▸ **PROBLEM STATEMENT**
In the data that follows, count the lines in which the word "from" occurs, and report that figure alone.

▸ **SUPPLIED MATERIAL**
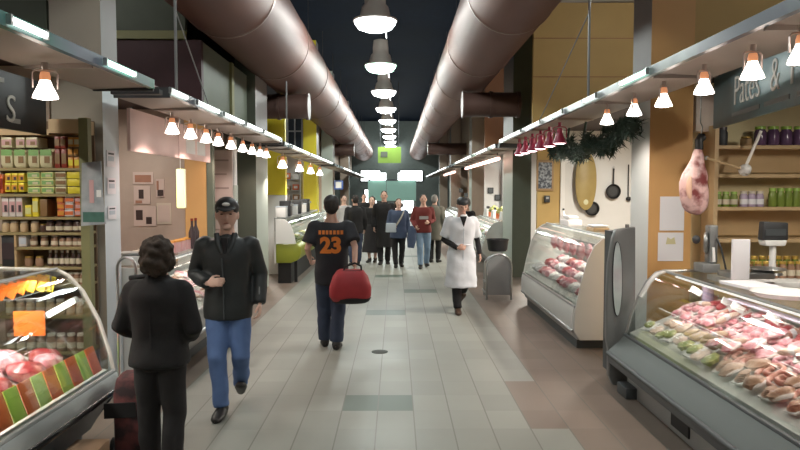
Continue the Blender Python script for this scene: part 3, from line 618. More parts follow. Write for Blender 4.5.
# black sign with a white S
A, B = at(49, 134, 5.25), at(-25, 125, 4.45)
A.z = B.z = 2.30
def sign(label, A, B, h, mat, name='stall_sign', th=.03):
    d = (B - A); L = d.length; rz = math.atan2(d.y, d.x)
    t = T(name, label, 'sign', A, rz)
    MB().b2(0, L, 0, th, 0, h).build('sign_board', mat, t, bevel=.004)
    return t, L
def on_board(x, z): return Matrix.Translation((x, -.004, z)) @ Matrix.Rotation(PI/2, 4, 'X')
A2, B2 = Vector((-2.86, 4.1, 2.33)), Vector((-2.86, 5.62, 2.33))
t, L = sign('black stall sign with a white S above the grocery shelves', A2, B2, .42, 'black')
text_mesh('S', .29, 'letter', M('sign_white', (.60,.57,.50), .5), t, on_board(L-.53, .055), bold=-.002, shear=.1)
for x, z in ((L-.66, .33), (L-.46, .05)): MB().b2(x-.06, x+.06, -.006, 0, z, z+.035).build('small_caption', M('sign_dull', (.34,.33,.30), .5), t)
for x in (.05, L-.05): MB().cyl((x,.015,.42), (x,.015,.71), .006, seg=6).build('hanger_rod', 'charcoal', t)
# newspaper hanging from the side post
t = T('hanging_newspaper', 'grey blue magazine hanging on the shelf post beside the white pier', 'magazine', (0, 5.64, 0))
p = [at(81.5,226,5.64), at(106,224,5.64), at(103,197,5.64), at(101,161,5.64), at(82,163,5.64)]
MB().prism([(q.x, q.z) for q in p], -.006, .006).build('cover', two_tone('mag', (.28,.31,.33), (.44,.46,.48), 7, .35, .65), t)
q0, q1 = at(83.5,222,5.64), at(104.5,212,5.64); MB().b2(q0.x, q1.x, -.009, -.006, q0.z, q1.z).build('green_picture', M('mag_green', (.06,.15,.12), .5, var=.3, scale=20), t)
q0, q1 = at(90,203,5.64), at(94,180,5.64); MB().b2(q0.x, q1.x, -.009, -.006, q0.z, q1.z).build('pink_figure', 'p_pink', t)
q0, q1 = at(97,197,5.64), at(101.5,190,5.64); MB().b2(q0.x, q1.x, -.009, -.006, q0.z, q1.z).build('white_patch', 'white', t)
# notices on the white pier (they face the aisle)
for i, (py0, py1) in enumerate(((151, 167), (178, 194), (206, 219))):
    Y = 6.2; z1, z0 = CAMZ+(190-py0)*Y/680, CAMZ+(190-py1)*Y/680
    t = T('paper_sign', ('top', 'middle', 'lowest')[i] + ' paper notice of the three on the pale left pier', 'paper sign', (-2.585, Y, z0))
    MB().b2(0, .004, -.09, .09, 0, z1-z0).build('sheet', 'paper', t); MB().b2(.004, .006, -.06, .06, (z1-z0)*.35, (z1-z0)*.65).build('print', 'paper_blue', t); MB().b2(.004, .006, -.06, .06, (z1-z0)*.75, (z1-z0)*.86).build('print', 'charcoal', t)
# ------------------------------------------------------------------ goods in the near left counter
def blob(r, seed, amp=.22, seg=14): 
    def fn(d, p): return p * (1 + amp*noise.noise(d*1.7 + Vector((seed*3.1, seed*1.7, seed)))+ .4*amp*noise.noise(d*4 + Vector((seed, 0, 7))))
    return MB().ball((0,0,r[2]), r, seg, 8, fn)
two_tone('meat_pink', (.66,.24,.28), (.85,.60,.61), 14, .42, .62, .3); two_tone('meat_red', (.36,.045,.05), (.60,.24,.24), 16, .45, .65, .3); two_tone('meat_brown', (.30,.13,.07), (.55,.33,.22), 14, .4, .62, .35)
two_tone('meat_beige', (.62,.44,.34), (.78,.62,.52), 12, .4, .6, .4); two_tone('sausage', (.50,.17,.13), (.68,.36,.28), 20, .4, .6, .3); two_tone('greens', (.22,.28,.05), (.55,.52,.22), 16, .4, .6, .5); M('film', (.74,.70,.70), .12); M('cheese', (.76,.58,.22), .4, var=.1); M('tray_white', (.80,.78,.76), .4); M('fat_white', (.78,.66,.62), .35)
ld = lambda u: .60 + (u-2.06)*.12/.74
for i, (u, y, m, r, lab) in enumerate(((2.3, 3.55, 'meat_pink', (.13,.17,.05), 'large marbled pink cut at the open end of the near left counter'), (2.22, 3.9, 'meat_red', (.10,.13,.045), 'red marbled cut behind the green tag strip'), (2.45, 3.95, 'meat_pink', (.13,.14,.05), 'pink cut in the middle of the near left counter'),
                                 (2.3, 4.28, 'meat_red', (.11,.12,.04), 'dark red steak towards the far end of the near left counter'), (2.55, 4.35, 'meat_pink', (.13,.13,.05), 'pale pink joint by the back of the near left counter'), (2.2, 4.55, 'meat_pink', (.09,.09,.035), 'small pink chop at the far corner of the near left counter'),
                                 (2.62, 3.6, 'meat_red', (.12,.15,.05), 'big red joint at the back of the near left counter'), (2.42, 4.62, 'meat_red', (.10,.09,.04), 'red chop beside the end glass of the near left counter'), (2.25, 3.2, 'meat_pink', (.13,.15,.05), 'marbled pink slab nearest the camera in the left counter'))):
    k = tilt(T('meat_cut', lab, 'meat', (-max(u, 2.36), y, ld(max(u, 2.36))+.01), rnd.uniform(0, 3), 'meat cuts in the near left counter'), .16); k.scale = (1.0, 1.0, 1.5)
    MB().b2(-r[0]*.95, r[0]*.95, -r[1]*.95, r[1]*.95, 0, .008).build('tray', 'tray_white', k); o = blob(r, i+1).build('meat', m, k); o.location.z = .006
for i, (u, y, lab) in enumerate(((2.32, 4.08, 'orange price card lying behind the tag strip'), (2.2, 4.38, 'orange price card near the far end of the tag strip'))):
    single('price_card', MB().box((0,0,.045), (.16,.006,.09), rot=Matrix.Rotation(-.5, 3, 'X')), 'amber_tag', lab, 'price card', (-u, y-.12, ld(u)+.01), -.4, 'orange cards lying in the left counter')
i = 0; y = 2.95
while y < 4.7:
    nm, m = (('red', 'red_tag'), ('green', 'green_tag'))[i % 2]
    k = tag(MB().box((0,0,.086), (.007,.128,.185), rot=Matrix.Rotation(-.34, 3, 'Y')).build('price_tag', m, loc=(-2.10, y+.065, .615), bevel=.002), '%s price tag standing in the strip along the left counter glass' % ('orange red' if i % 2 == 0 else 'lime green'), 'price tag', '%s tags of the counter strip' % ('red' if i % 2 == 0 else 'green')); y += .138; i += 1
fan = [(3, 291, 'orange_tag'), (12, 290, 'orange_tag'), (20, 286, 'orange_tag'), (28, 284, 'amber_tag'), (37, 284, 'amber_tag'), (44, 285, 'yellow')]
for j, (px, py, m) in enumerate(fan):
    q = at(px, py, 4.62)
    tag(MB().box((0,0,0), (.075,.005,.11), rot=Matrix.Rotation(.5-.05*j, 3, 'Y')).build('price_card', m, loc=(q.x, 4.60+.018*j, q.z)), ('orange card, first of the fan inside the left counter', 'orange card, second of the fan inside the left counter', 'orange card, third of the fan inside the left counter', 'amber card, fourth of the fan inside the left counter', 'amber card, fifth of the fan inside the left counter', 'yellow card, last of the fan inside the left counter')[j], 'price card', 'fan of price cards in the left counter')
q = at(39, 320, 4.62); single('price_card', MB().box((0,0,0), (.20,.005,.165)), 'orange_tag', 'big orange price card hanging in the middle of the left counter', 'price card', (q.x, 4.5, q.z), .08)
q = at(20, 300, 4.62)
t = T('card_wire', 'thin wire rail holding the fan of price cards', 'wire rail', (0, 4.66, 0)); a, b_ = at(-10, 300, 4.7), at(54, 297, 4.7); MB().tube([(a.x,0,a.z), (b_.x,0,b_.z), (b_.x,0,1.29)], .006, 6).build('wire', 'steel', t)
a, b_ = at(48, 315, 4.7), at(76, 299, 4.7)
t = T('glass_tube_lamp', 'short bright white tube lamp inside the end of the left counter', 'tube lamp', (0, 0, 0)); a, b_ = at(48, 315, 4.60), at(75, 300, 4.77); MB().tube([tuple(a), tuple(b_)], .022, 10).build('tube', 'glow_white', t); MB().ball(tuple(b_), .026).build('tube_cap', 'white', t)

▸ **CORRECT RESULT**
2